Starting early to prevent dropouts. Courtesy of mindoh.files.wordpress.com

All that is happening inside — and outside — the dropout nation. Updated throughout the day:

    1. No Child debate? What No Child debate?: Cato’s Neil McCluskey wonders why folks such as himself — who oppose a federal role in education — weren’t invited to the Newtalk.org debate on what to do with the federal education law? The host, John Merrow gives him an answer McCluskey considers “a very narrow exchange.” He is right.

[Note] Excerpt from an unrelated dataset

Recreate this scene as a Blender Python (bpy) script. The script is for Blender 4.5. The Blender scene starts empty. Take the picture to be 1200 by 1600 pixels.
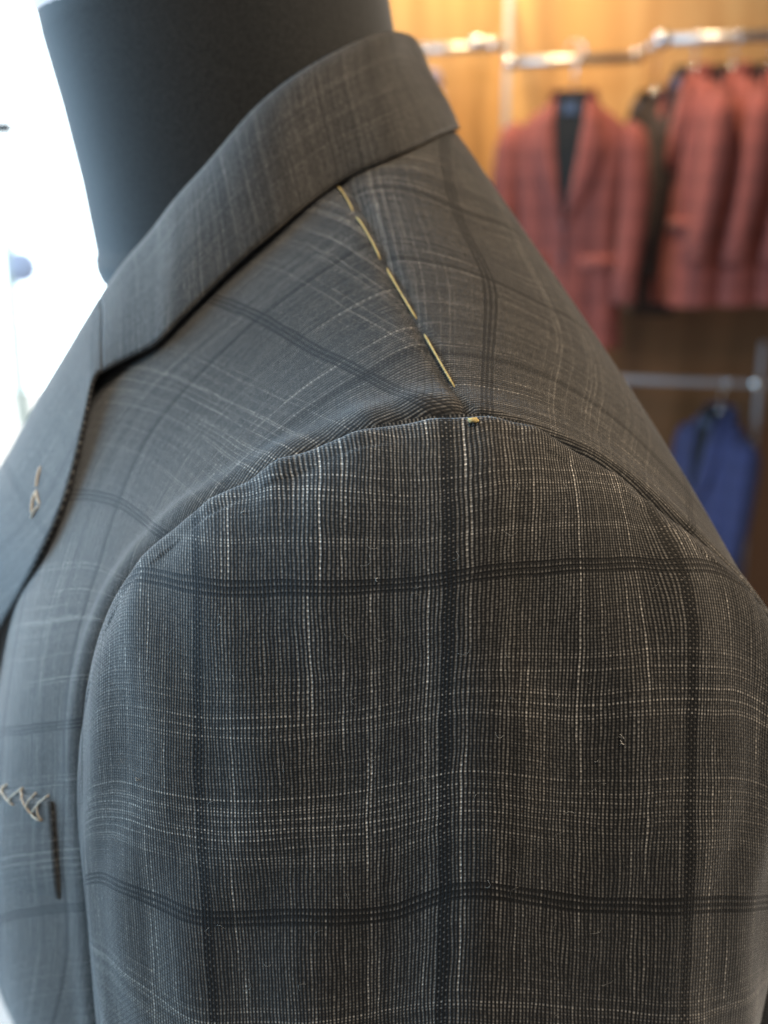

    2. Expanding school choice, California stye: Some $100 million may be spent on building new charter schools under SB 658, which would also fund year-round schools, according to George B. Sanchez of the L.A. Daily News. The latter part of the bill — and the far larger section, at least fiscally — is why the state teachers union is willing to buck its traditional resistance to expanding charters. Who knew a little wheel-greasing would help in expanding school choice? Anyway, this move is far more positive than the effort attempted by the state House leadership in Indiana last year to essentially vut off funding to charters.
    3. A benefit of immigration — Good teachers (thanks to Alexander Russo): Importing Filipino natives to the United States in order to teach English and Math once seemed to be confined to the Clark County school district in Las Vegas and other West Coast districts. Now, notes the Washington Post Magazine, they are even helping suburban D.C. school districts fill their shortages. Students get the instruction they need to keep from dropping out. And the teachers? They get to help their families back home.
    4. More state gaming of No Child (Subscription required): As if Mississippi — whose graduation rate for black males is just under 50 percent for the Class of 2006 — actually needed to lower its curriculum standards. All the state board of education did was merely move above bare minimum. And that’s just following other states in fostering what the folks at Fordham would call the proficiency illusion.